75km apoapsis, 1550m/s is much easier to circularize from than 45km apoapsis, 1300m/s (and that's just when the air breathing function cuts out)
also as a side effect, we probably need a few more intakes. They halved intake air usage but because of the additional height we could still need more, as much as twice as many per rapier to fly at ~24km instead of ~18km with maximum thrust.
Two precoolers with a shock cone intake on the front should be about fine? Needs testing~
I have never made a spaceplane, what are the advantages over a rocket?
On June 24 2015 10:10 Cyro wrote: I tried to use turbojets, but the additional height, speed and the ability to give yourself a bit of a kick with like one oxidizer tank using rapiers is too valuable i think.

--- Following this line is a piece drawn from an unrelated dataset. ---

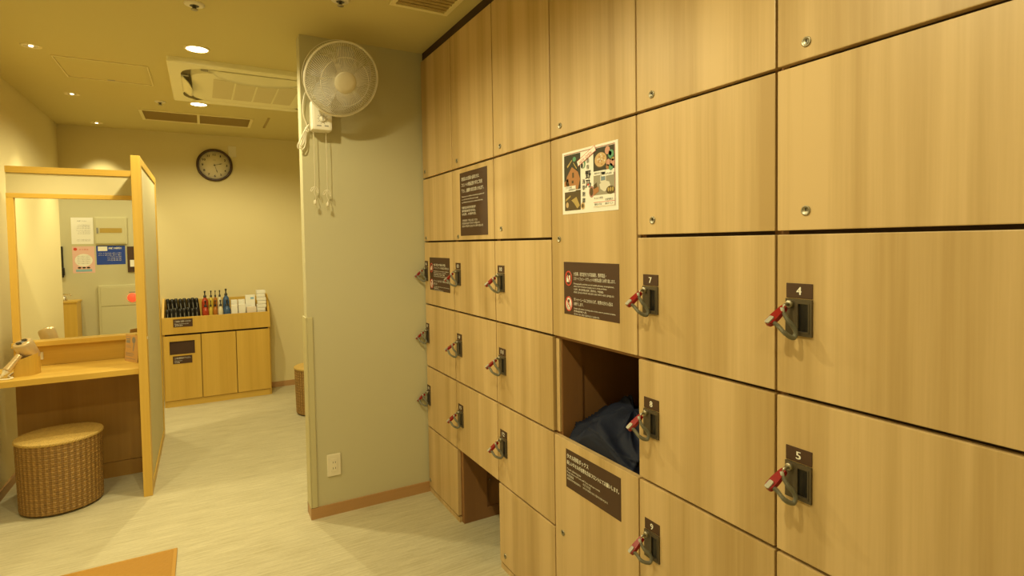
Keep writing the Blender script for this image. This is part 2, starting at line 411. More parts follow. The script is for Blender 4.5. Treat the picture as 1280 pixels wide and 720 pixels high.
# ------------------------------------------------------------------ ceiling cassette air conditioner
def aircon():
    cx, cy = .34, 4.315; h = .49; z = ZC
    t = thing('air_conditioner', (cx, cy, z), 'square white ceiling cassette air conditioner with an open front flap', 'air conditioner')
    def rr(a, r, n=6, zz=0):
        out = []
        for qx, qy, st in ((1, 1, 0), (-1, 1, 90), (-1, -1, 180), (1, -1, 270)):
            for i in range(n+1):
                th = math.radians(st+90*i/n); out.append(Vector((cx+qx*(a-r)+r*math.cos(th), cy+qy*(a-r)+r*math.sin(th), zz)))
        return out
    def band(mb, A, B, mat, smooth=False):
        n = len(A); mb.add(A+B, [(i, (i+1) % n, (i+1) % n+n, i+n) for i in range(n)], mat, smooth)
    p = MB(); n = 8
    band(p, rr(h, .012, n, z), rr(h, .012, n, z-.028), ACW); band(p, rr(h, .012, n, z-.028), rr(h-.006, .012, n, z-.034), ACW)
    band(p, rr(h-.006, .012, n, z-.034), rr(.425, .16, n, z-.034), ACW)
    p.build('panel', t)
    o = MB(); band(o, rr(.425, .16, n, z-.034), rr(.415, .15, n, z-.008), OUTL); band(o, rr(.415, .15, n, z-.008), rr(.375, .13, n, z-.008), OUTL)
    band(o, rr(.375, .13, n, z-.008), rr(.368, .125, n, z-.040), ACW); o.build('air_outlet', t)
    c = MB(); band(c, rr(.368, .125, n, z-.040), rr(.305, .02, n, z-.042), ACW); c.build('centre_ring', t)
    gr = MB(); a = rr(.305, .02, n, z-.042); gr.add(a, [list(range(len(a)))], ACW); gr.build('grille_cover', t)
    for i in range(4):
        x0 = cx-.25+i*.13
        f = MB().box(x0, x0+.118, cy-.25, cy+.25, z-.0445, z-.042, ACD); q = f.build('filter_grille', t)
    # flaps: front one tipped open, others part open
    for (ax, sgn, op) in ((1, -1, 1), (1, 1, .6), (0, -1, .9), (0, 1, .6)):
        fl = MB(); L_ = (.27 if sgn < 0 else .37) if ax == 1 else (.20 if sgn < 0 else .36); vs = []; K = 12
        for i in range(K+1):
            s_ = -1+2*i/K; bow = (1-s_*s_)**.5 if abs(s_) < 1 else 0
            wd = .012+.056*(bow if sgn < 0 else min(1, 2.2*bow))
            for j in range(5):
                q = j/4; across = .424-wd*q*.9; drop = (.036+.050*op*bow*q-.010*math.sin(PI*q)*op) if sgn < 0 else (.0365+.016*op*min(1, 2.2*bow)*(1-q))
                loc = (cx+s_*L_, cy+sgn*across) if ax == 1 else (cx+sgn*across, cy+s_*L_)
                vs.append((loc[0], loc[1], z-drop))
        fs = [(i*5+j, i*5+j+1, (i+1)*5+j+1, (i+1)*5+j) for i in range(K) for j in range(4)]
        lo = [(x, y, zz-.004) for x, y, zz in vs]; o_ = len(vs)
        fs2 = fs+[tuple(k+o_ for k in f[::-1]) for f in fs]
        rim = [i*5 for i in range(K+1)]+[K*5+j for j in range(1, 5)]+[i*5+4 for i in range(K-1, -1, -1)]+[j for j in range(3, 0, -1)]
        fs2 += [(rim[i], rim[(i+1) % len(rim)], rim[(i+1) % len(rim)]+o_, rim[i]+o_) for i in range(len(rim))]
        fl.add(vs+lo, fs2, ACW, True); fl.build('flap', t)
    for (x, y) in ((cx-.30, cy-.405), (cx+.29, cy-.405), (cx-.405, cy-.25)):
        MB().box(x-.02, x+.02, y-.012, y+.012, z-.041, z-.034, NICKEL).build('flap_hinge', t)
aircon()

# ------------------------------------------------------------------ lockers
V = [3.130, 2.689, 2.217, 1.750, 1.279, .813, .346]
H = [2.517, 1.841, 1.479, 1.117, .753, .394, .031]
GY, GZ, DT = .006, .009, .02
XB = XK+.52
NUM = {(2, 2): '10', (2, 3): '11', (2, 4): '12', (1, 2): '13', (1, 3): '14', (1, 4): '15', (0, 2): '16', (0, 3): '17', (0, 4): '18',
       (4, 2): '7', (4, 3): '8', (4, 4): '9', (5, 2): '4', (5, 3): '5', (5, 4): '6'}
KEYY = {0: -.040, 1: -.066, 2: -.066, 3: -.066, 4: -.067, 5: -.072}
LAB = ['wooden locker column at the far end against the wing wall, doors 16 to 18',
       'wooden locker column with doors 13 to 15 and an open bay at the floor',
       'wooden locker column with doors 10 to 12, left of the poster column',
       'wooden locker column with the poster, the open towel hatch and no numbered doors',
       'wide wooden locker column with doors 7, 8 and 9',
       'nearest wooden locker column with doors 4, 5 and 6 at the right edge']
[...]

75km apoapsis, 1550m/s is much easier to circularize from than 45km apoapsis, 1300m/s (and that's just when the air breathing function cuts out)
also as a side effect, we probably need a few more intakes. They halved intake air usage but because of the additional height we could still need more, as much as twice as many per rapier to fly at ~24km instead of ~18km with maximum thrust.
Two precoolers with a shock cone intake on the front should be about fine? Needs testing~
I have never made a spaceplane, what are the advantages over a rocket?
Uhh.. you can like...
......
..............
..........
they're kinda useful for putting small stuff in orbit with reduced cost (much higher recovery money when you land the whole craft instead of staging or with minimal staging)
otherwise not so much, maybe more now than the engines are stronger
If you can reach Laythe it's very nice because air breathing engines work there (only other body with an oxygen atmosphere). You're basically just using overpowered engines instead of having lower stages in order to reach orbit. It might be easier to design a spaceplane that can get to laythe now; i'll have to spend a while on one though, making a decently flyable spaceplane with enough TWR, that much delta-v and a weight balance that will make it easily flyable when full of fuel or empty is quite difficult
On June 24 2015 10:16 Fecalfeast wrote: I have never made a spaceplane, what are the advantages over a rocket?
You can more easily control where you want to land (with some experience and practice). A spaceplane is also capable of entering atmosphere with less stess compared to a rocket with parachutes because you can more easily soften your decent. You can better control the trajectory and drag while aerobraking. In career mode there are missions to test part X at altitude Y and velocity Z. These are often more easily executed when using a spaceplane, partly because of better control and partly because wings allow you to fly at lower velocity experiencing less gravity loss compared to a wingless craft.
SSTOs (which doesn't necessarily have to be a spaceplane nor use air breathing engines) allow you to get things into orbit and return to the surface expending only fuel. SSTOs will save you money as long as you never get stranded, crash or burn up. SSTOs are also essential for reusable operations away from Kerbin. A mining station on another planet can supply fuel, but can't replace parts.
Air breathing engines and liquid fuel with their excellent specific impulse makes them a natural choice for missions to Laythe. An equivalent fully LOX driven craft with similar specs in Laythe's atmosphere will be much heavier and that mass will make every preceeding stage heavier also.
I think the main "advantage" is the fun involved and the satisfaction of completing a spaceplane that does something really well that other craft can't. It can feel as great as landing on the Mun for the first time.